> [Aim]
Could you write out the opening lines of the data, word for word, stopping after the line that contains "q.scale = (-1, 1, 1)"?

> [Information shown]
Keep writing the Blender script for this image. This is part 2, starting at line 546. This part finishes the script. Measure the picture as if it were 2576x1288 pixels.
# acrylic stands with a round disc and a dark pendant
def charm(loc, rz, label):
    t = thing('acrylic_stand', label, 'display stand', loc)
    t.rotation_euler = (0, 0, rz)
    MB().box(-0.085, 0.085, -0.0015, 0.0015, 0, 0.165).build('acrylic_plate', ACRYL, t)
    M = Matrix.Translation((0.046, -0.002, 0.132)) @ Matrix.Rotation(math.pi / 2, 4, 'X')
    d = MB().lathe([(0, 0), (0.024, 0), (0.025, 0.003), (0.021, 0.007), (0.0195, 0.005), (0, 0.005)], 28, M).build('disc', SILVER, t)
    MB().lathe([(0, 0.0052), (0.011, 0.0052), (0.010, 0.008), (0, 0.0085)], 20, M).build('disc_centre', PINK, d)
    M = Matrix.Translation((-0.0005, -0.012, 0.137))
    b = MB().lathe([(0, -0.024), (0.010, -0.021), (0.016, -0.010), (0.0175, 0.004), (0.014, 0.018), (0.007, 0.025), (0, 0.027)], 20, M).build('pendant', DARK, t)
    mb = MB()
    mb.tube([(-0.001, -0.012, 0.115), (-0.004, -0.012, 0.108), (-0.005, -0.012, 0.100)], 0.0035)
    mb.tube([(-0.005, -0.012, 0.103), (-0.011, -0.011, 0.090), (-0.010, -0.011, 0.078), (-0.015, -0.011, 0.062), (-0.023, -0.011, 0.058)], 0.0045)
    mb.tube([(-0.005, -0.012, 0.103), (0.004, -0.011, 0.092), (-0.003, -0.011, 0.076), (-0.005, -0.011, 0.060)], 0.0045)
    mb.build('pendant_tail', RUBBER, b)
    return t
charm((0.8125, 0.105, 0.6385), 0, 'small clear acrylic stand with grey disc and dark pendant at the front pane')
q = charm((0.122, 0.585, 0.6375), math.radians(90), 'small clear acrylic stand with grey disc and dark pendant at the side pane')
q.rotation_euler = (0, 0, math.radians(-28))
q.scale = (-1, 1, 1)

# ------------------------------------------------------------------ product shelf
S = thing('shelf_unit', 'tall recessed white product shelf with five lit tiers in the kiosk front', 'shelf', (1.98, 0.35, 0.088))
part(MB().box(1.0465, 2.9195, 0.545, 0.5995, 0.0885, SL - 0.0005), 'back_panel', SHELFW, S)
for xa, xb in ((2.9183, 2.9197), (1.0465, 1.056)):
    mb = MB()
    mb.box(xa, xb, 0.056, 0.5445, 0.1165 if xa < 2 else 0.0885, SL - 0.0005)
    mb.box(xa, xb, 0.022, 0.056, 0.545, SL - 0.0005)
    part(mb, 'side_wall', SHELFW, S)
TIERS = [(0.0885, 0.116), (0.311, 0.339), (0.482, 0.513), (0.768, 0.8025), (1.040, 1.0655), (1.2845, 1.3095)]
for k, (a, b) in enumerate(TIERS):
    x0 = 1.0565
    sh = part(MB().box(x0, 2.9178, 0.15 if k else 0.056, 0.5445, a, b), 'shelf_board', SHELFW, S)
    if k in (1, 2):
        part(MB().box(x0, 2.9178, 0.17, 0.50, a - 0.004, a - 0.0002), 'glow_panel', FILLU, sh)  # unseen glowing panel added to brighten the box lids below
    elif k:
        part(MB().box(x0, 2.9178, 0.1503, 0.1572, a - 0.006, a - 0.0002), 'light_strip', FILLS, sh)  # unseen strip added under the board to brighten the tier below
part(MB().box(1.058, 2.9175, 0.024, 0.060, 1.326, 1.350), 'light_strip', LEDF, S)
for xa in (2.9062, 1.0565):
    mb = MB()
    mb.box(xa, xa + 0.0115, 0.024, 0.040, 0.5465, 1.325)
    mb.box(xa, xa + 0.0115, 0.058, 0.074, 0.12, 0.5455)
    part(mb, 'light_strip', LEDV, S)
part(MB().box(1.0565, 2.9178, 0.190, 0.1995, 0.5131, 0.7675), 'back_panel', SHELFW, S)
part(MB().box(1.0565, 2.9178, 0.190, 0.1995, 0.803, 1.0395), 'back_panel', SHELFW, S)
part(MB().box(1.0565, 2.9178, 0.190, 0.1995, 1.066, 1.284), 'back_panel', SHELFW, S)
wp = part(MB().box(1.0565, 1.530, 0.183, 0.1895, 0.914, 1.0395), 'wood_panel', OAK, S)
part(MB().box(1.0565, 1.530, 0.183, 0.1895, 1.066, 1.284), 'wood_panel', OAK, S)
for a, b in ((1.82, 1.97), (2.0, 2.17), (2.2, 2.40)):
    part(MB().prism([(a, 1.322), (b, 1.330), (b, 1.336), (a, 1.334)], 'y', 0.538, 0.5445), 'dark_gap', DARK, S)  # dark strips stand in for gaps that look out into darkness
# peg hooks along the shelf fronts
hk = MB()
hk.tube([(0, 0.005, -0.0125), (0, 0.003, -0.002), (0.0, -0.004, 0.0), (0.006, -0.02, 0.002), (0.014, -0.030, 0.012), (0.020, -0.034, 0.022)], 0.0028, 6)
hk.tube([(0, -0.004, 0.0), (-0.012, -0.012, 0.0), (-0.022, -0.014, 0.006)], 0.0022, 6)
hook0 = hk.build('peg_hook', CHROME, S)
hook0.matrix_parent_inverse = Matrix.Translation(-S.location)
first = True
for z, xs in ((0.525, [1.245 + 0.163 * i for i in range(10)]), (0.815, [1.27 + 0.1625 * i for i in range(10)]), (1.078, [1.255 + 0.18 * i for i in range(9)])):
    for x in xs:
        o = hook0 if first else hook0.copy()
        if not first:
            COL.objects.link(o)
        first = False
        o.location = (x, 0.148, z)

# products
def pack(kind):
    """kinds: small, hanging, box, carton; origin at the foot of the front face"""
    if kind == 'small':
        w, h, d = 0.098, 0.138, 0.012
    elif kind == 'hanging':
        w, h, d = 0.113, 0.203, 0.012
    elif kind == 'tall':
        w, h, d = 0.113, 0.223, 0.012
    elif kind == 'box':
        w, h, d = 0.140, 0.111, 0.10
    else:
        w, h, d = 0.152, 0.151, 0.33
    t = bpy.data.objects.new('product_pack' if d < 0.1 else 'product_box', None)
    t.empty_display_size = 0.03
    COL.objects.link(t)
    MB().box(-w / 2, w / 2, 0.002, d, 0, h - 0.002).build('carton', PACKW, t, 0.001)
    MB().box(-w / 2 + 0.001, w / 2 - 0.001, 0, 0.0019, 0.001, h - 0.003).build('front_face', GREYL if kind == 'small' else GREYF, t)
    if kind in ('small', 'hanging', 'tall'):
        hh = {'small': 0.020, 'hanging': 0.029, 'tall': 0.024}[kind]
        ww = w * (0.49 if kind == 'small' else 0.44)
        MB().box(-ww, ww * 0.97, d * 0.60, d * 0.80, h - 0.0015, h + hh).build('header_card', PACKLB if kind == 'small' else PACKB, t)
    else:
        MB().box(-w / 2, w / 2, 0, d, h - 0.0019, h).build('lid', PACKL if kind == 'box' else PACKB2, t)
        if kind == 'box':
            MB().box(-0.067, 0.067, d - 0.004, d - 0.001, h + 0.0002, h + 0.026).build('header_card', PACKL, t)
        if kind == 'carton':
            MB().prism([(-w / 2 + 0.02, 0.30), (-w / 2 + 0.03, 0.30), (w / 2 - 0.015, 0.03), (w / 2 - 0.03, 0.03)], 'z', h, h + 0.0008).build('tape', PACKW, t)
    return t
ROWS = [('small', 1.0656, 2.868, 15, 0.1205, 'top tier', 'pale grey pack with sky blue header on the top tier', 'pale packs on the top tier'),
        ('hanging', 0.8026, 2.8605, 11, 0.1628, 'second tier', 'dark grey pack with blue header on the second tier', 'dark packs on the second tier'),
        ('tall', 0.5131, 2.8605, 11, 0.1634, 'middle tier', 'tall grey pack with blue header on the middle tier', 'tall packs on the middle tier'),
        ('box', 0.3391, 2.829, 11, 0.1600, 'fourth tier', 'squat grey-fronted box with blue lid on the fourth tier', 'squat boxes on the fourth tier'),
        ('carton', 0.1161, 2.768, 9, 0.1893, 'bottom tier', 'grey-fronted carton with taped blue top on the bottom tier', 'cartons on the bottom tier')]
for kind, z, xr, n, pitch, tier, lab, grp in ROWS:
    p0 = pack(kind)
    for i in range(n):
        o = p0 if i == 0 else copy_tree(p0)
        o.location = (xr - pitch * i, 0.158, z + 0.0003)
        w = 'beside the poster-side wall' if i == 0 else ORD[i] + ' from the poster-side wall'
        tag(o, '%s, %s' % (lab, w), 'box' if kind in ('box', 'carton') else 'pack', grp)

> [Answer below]
Keep writing the Blender script for this image. This is part 2, starting at line 546. This part finishes the script. Measure the picture as if it were 2576x1288 pixels.
# acrylic stands with a round disc and a dark pendant
def charm(loc, rz, label):
    t = thing('acrylic_stand', label, 'display stand', loc)
    t.rotation_euler = (0, 0, rz)
    MB().box(-0.085, 0.085, -0.0015, 0.0015, 0, 0.165).build('acrylic_plate', ACRYL, t)
    M = Matrix.Translation((0.046, -0.002, 0.132)) @ Matrix.Rotation(math.pi / 2, 4, 'X')
    d = MB().lathe([(0, 0), (0.024, 0), (0.025, 0.003), (0.021, 0.007), (0.0195, 0.005), (0, 0.005)], 28, M).build('disc', SILVER, t)
    MB().lathe([(0, 0.0052), (0.011, 0.0052), (0.010, 0.008), (0, 0.0085)], 20, M).build('disc_centre', PINK, d)
    M = Matrix.Translation((-0.0005, -0.012, 0.137))
    b = MB().lathe([(0, -0.024), (0.010, -0.021), (0.016, -0.010), (0.0175, 0.004), (0.014, 0.018), (0.007, 0.025), (0, 0.027)], 20, M).build('pendant', DARK, t)
    mb = MB()
    mb.tube([(-0.001, -0.012, 0.115), (-0.004, -0.012, 0.108), (-0.005, -0.012, 0.100)], 0.0035)
    mb.tube([(-0.005, -0.012, 0.103), (-0.011, -0.011, 0.090), (-0.010, -0.011, 0.078), (-0.015, -0.011, 0.062), (-0.023, -0.011, 0.058)], 0.0045)
    mb.tube([(-0.005, -0.012, 0.103), (0.004, -0.011, 0.092), (-0.003, -0.011, 0.076), (-0.005, -0.011, 0.060)], 0.0045)
    mb.build('pendant_tail', RUBBER, b)
    return t
charm((0.8125, 0.105, 0.6385), 0, 'small clear acrylic stand with grey disc and dark pendant at the front pane')
q = charm((0.122, 0.585, 0.6375), math.radians(90), 'small clear acrylic stand with grey disc and dark pendant at the side pane')
q.rotation_euler = (0, 0, math.radians(-28))
q.scale = (-1, 1, 1)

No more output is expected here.